** begin DATASET CONTENT **

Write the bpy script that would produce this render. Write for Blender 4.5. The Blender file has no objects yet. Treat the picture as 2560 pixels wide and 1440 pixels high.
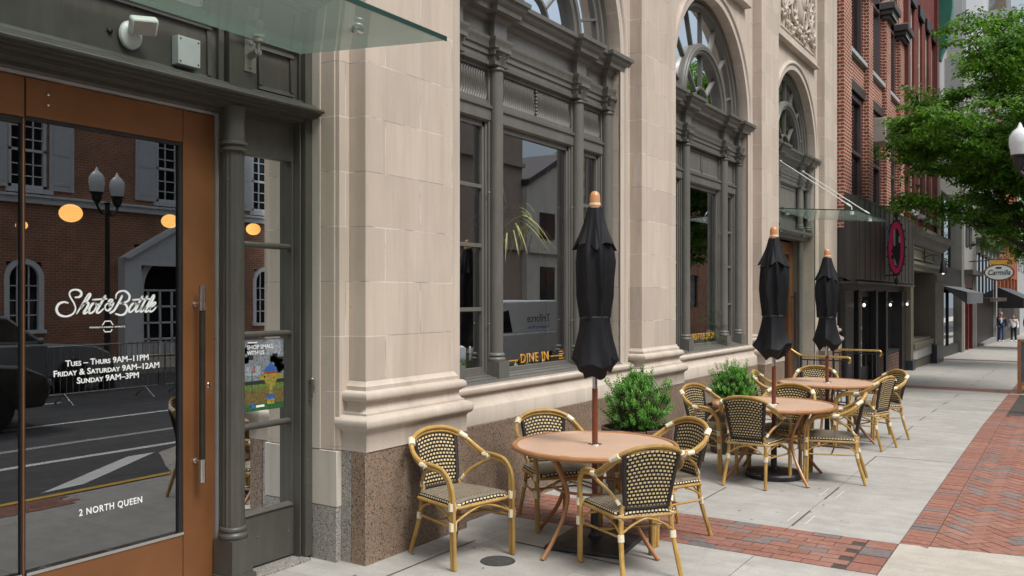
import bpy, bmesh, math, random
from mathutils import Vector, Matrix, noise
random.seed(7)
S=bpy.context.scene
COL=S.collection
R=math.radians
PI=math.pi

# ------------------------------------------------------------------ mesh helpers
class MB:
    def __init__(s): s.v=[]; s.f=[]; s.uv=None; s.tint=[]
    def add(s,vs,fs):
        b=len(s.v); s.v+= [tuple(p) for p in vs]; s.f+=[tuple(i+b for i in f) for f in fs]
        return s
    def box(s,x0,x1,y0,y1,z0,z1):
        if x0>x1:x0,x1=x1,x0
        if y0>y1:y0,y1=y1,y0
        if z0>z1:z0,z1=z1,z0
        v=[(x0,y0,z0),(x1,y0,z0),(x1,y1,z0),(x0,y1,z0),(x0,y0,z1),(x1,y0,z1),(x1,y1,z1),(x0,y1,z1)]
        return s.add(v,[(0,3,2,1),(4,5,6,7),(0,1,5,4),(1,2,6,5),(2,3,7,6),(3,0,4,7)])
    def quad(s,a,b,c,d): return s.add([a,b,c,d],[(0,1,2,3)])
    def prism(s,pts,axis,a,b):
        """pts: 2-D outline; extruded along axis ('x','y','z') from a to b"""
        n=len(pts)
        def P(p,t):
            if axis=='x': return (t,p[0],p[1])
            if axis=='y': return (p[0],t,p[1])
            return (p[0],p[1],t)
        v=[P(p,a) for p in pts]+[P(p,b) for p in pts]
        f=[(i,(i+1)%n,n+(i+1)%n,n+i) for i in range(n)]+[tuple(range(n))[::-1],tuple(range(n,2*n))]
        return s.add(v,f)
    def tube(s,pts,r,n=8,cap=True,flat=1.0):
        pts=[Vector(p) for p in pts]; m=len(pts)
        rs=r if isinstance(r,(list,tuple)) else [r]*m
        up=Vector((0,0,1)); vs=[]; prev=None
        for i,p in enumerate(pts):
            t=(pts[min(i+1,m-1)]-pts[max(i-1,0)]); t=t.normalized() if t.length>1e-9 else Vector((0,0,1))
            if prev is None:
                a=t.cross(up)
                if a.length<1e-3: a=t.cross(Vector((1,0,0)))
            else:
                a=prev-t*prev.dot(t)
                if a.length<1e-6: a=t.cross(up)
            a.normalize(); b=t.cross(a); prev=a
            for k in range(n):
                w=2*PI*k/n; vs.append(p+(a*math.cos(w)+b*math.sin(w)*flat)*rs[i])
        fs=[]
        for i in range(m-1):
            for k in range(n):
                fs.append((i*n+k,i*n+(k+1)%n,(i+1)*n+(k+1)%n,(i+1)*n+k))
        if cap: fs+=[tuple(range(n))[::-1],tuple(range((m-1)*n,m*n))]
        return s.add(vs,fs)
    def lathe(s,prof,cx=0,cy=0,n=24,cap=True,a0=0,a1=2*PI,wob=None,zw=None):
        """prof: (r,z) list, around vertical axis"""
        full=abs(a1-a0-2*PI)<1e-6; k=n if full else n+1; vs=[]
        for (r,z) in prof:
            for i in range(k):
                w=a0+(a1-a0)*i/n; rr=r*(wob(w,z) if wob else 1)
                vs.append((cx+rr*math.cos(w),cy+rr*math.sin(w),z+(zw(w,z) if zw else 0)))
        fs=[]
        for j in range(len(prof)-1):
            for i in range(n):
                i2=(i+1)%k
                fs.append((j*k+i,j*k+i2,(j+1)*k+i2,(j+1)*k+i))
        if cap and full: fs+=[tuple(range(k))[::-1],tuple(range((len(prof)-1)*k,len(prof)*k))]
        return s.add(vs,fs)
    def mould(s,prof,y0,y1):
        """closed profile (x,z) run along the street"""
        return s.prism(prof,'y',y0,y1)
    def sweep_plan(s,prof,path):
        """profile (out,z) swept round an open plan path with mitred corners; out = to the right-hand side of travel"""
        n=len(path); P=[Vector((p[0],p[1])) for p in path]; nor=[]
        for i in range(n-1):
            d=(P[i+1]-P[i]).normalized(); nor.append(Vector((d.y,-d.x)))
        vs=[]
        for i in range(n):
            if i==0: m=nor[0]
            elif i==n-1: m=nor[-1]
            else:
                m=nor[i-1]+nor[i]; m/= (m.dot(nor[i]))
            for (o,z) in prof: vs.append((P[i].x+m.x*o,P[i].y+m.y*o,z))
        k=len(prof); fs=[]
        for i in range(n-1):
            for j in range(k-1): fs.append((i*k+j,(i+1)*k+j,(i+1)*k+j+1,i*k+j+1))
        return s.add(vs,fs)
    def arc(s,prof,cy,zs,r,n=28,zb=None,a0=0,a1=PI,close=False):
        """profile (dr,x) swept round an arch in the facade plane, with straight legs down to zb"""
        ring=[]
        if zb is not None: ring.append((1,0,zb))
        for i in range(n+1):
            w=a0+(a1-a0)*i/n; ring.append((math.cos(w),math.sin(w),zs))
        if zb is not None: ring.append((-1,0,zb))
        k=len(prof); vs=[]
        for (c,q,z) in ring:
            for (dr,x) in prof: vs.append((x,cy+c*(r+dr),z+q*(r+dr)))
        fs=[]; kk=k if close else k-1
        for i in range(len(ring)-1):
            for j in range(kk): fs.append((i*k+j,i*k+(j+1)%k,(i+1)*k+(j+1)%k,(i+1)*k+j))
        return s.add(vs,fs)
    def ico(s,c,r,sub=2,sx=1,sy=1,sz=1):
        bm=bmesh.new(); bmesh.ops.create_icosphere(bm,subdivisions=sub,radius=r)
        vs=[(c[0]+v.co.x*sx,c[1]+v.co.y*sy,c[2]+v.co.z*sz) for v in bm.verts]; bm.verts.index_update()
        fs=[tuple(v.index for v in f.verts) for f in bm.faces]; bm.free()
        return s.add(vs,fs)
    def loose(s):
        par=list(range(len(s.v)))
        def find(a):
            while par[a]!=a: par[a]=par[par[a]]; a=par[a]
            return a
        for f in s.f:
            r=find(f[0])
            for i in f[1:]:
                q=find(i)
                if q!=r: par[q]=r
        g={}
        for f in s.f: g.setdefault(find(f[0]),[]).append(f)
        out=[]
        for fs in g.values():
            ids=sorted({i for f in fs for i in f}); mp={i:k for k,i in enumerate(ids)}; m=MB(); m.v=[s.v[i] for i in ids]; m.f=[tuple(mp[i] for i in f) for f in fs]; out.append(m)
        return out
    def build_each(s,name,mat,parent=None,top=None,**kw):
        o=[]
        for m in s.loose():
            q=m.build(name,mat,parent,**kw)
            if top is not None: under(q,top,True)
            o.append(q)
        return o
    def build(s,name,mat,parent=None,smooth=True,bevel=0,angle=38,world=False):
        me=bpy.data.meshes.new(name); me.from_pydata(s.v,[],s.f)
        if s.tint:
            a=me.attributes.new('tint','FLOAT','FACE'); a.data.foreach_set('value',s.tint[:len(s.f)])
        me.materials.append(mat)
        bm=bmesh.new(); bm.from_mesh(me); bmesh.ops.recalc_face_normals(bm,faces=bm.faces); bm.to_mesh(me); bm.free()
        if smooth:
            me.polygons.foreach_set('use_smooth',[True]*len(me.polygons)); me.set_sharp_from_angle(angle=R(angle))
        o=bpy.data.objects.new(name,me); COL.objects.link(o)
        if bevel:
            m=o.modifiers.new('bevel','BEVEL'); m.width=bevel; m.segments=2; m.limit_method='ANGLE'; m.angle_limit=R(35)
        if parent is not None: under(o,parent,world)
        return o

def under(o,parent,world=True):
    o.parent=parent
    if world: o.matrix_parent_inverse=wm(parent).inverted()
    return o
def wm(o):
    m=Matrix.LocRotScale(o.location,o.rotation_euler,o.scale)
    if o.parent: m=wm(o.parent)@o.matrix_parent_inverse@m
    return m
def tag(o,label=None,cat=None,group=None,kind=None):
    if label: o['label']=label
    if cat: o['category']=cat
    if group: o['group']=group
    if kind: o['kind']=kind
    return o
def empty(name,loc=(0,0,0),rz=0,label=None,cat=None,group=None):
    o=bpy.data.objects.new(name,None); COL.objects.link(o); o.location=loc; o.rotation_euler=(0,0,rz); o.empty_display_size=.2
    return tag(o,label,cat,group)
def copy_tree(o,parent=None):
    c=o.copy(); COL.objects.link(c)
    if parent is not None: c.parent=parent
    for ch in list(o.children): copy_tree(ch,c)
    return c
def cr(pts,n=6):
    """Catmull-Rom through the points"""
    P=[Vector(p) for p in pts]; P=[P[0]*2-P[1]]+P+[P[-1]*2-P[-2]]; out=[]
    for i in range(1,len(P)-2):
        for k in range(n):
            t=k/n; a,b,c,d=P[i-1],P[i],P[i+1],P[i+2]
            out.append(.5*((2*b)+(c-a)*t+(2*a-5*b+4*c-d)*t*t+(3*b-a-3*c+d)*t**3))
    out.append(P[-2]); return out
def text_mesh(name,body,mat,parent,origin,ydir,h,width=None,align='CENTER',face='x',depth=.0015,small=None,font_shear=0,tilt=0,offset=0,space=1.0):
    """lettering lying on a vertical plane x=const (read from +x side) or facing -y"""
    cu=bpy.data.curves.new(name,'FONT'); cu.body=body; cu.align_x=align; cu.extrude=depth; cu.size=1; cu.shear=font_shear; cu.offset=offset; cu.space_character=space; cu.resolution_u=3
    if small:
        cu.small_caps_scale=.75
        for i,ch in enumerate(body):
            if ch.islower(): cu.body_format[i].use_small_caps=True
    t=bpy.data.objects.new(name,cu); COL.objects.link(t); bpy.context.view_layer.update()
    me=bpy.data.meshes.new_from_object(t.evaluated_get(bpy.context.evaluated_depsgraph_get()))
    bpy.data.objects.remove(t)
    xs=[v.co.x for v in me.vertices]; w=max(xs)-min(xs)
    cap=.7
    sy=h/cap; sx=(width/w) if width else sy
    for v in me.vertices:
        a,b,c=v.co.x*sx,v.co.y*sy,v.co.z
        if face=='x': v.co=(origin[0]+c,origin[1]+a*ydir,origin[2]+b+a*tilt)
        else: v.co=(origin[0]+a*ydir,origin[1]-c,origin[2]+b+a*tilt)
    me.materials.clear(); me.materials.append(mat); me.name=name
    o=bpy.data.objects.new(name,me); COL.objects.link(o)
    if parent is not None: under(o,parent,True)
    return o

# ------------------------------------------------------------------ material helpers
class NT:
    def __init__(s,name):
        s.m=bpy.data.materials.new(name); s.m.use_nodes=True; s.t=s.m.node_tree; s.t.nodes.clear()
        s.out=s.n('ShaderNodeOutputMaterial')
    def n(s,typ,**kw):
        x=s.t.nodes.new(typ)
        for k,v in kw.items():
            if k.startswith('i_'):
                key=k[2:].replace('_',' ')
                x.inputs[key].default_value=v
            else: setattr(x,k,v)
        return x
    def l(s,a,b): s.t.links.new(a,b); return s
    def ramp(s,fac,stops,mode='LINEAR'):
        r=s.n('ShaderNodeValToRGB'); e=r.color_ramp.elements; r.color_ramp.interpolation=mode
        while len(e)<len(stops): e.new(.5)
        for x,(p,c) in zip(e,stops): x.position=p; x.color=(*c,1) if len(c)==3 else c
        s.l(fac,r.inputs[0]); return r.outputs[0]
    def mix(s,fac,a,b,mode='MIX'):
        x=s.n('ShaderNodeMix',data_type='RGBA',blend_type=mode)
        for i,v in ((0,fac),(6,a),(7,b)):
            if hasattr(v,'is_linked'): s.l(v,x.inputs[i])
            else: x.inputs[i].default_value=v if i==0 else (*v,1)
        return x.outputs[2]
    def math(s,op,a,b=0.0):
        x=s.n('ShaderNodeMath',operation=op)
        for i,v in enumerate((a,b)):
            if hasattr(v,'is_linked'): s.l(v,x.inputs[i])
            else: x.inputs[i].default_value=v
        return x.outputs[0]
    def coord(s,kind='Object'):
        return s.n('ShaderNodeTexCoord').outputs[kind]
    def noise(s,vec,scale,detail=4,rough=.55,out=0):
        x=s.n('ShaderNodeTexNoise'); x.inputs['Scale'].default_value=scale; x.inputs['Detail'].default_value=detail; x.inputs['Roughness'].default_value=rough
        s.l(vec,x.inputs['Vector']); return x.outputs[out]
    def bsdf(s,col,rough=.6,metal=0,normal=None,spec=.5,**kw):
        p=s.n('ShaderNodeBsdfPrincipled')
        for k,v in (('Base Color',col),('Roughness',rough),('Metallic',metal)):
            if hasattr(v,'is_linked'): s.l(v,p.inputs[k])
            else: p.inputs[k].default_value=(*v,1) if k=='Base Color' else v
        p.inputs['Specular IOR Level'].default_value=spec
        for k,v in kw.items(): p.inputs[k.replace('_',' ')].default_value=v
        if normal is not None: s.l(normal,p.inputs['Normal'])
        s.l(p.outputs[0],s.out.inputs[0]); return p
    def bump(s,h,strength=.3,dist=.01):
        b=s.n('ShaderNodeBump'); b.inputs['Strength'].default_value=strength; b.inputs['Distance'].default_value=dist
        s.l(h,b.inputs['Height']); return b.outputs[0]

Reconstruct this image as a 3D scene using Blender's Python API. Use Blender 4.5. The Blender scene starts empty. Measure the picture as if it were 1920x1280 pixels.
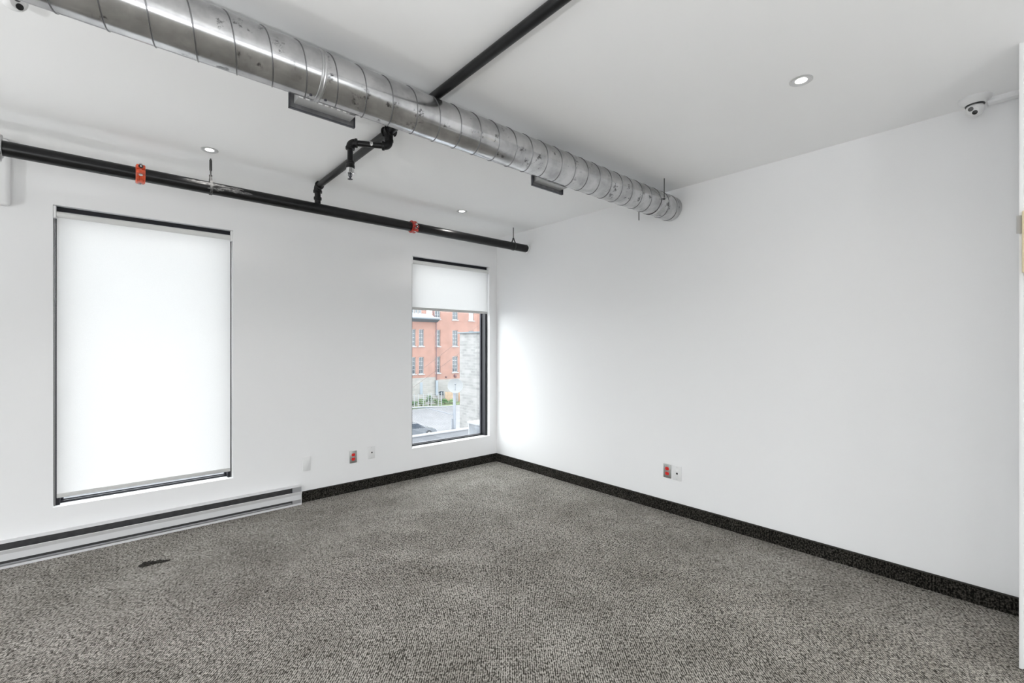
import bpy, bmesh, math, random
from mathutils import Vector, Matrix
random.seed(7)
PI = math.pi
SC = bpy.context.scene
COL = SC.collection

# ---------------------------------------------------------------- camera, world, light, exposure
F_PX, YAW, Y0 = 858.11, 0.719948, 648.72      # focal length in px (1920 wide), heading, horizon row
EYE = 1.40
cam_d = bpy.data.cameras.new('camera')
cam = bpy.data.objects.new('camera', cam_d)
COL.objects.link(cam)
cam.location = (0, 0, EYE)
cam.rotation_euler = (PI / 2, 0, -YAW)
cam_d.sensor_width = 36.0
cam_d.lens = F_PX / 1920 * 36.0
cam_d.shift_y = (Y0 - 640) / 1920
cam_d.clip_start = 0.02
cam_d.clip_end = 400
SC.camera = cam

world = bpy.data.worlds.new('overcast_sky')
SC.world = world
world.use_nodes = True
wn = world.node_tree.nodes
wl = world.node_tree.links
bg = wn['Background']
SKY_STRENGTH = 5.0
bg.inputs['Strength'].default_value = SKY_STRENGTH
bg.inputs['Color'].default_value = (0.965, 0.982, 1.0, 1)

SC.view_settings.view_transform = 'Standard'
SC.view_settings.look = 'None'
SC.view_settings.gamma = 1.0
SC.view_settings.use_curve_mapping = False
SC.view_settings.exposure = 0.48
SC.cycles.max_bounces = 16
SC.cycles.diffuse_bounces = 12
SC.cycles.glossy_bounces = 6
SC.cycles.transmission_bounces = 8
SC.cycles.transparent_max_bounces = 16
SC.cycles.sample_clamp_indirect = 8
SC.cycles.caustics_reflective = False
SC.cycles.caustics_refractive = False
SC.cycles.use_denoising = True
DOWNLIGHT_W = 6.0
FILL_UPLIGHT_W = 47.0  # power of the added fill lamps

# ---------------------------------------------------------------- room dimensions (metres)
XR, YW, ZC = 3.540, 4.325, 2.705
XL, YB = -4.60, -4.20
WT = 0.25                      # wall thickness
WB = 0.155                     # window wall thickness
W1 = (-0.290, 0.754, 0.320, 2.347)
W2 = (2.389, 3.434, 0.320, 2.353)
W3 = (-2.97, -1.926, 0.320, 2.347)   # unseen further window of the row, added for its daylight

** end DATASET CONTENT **

● **TASK REQUIREMENTS**
From the listing above, restate verbatim the lines running from the one with "Reconstruct this image" through the one with "bg.inputs['Color'].default_value = (0.965, 0.982, 1.0, 1)", inclusive, but not the pictures.

● **SOLUTION TO THE PROBLEM**
Reconstruct this image as a 3D scene using Blender's Python API. Use Blender 4.5. The Blender scene starts empty. Measure the picture as if it were 1920x1280 pixels.
import bpy, bmesh, math, random
from mathutils import Vector, Matrix
random.seed(7)
PI = math.pi
SC = bpy.context.scene
COL = SC.collection

# ---------------------------------------------------------------- camera, world, light, exposure
F_PX, YAW, Y0 = 858.11, 0.719948, 648.72      # focal length in px (1920 wide), heading, horizon row
EYE = 1.40
cam_d = bpy.data.cameras.new('camera')
cam = bpy.data.objects.new('camera', cam_d)
COL.objects.link(cam)
cam.location = (0, 0, EYE)
cam.rotation_euler = (PI / 2, 0, -YAW)
cam_d.sensor_width = 36.0
cam_d.lens = F_PX / 1920 * 36.0
cam_d.shift_y = (Y0 - 640) / 1920
cam_d.clip_start = 0.02
cam_d.clip_end = 400
SC.camera = cam

world = bpy.data.worlds.new('overcast_sky')
SC.world = world
world.use_nodes = True
wn = world.node_tree.nodes
wl = world.node_tree.links
bg = wn['Background']
SKY_STRENGTH = 5.0
bg.inputs['Strength'].default_value = SKY_STRENGTH
bg.inputs['Color'].default_value = (0.965, 0.982, 1.0, 1)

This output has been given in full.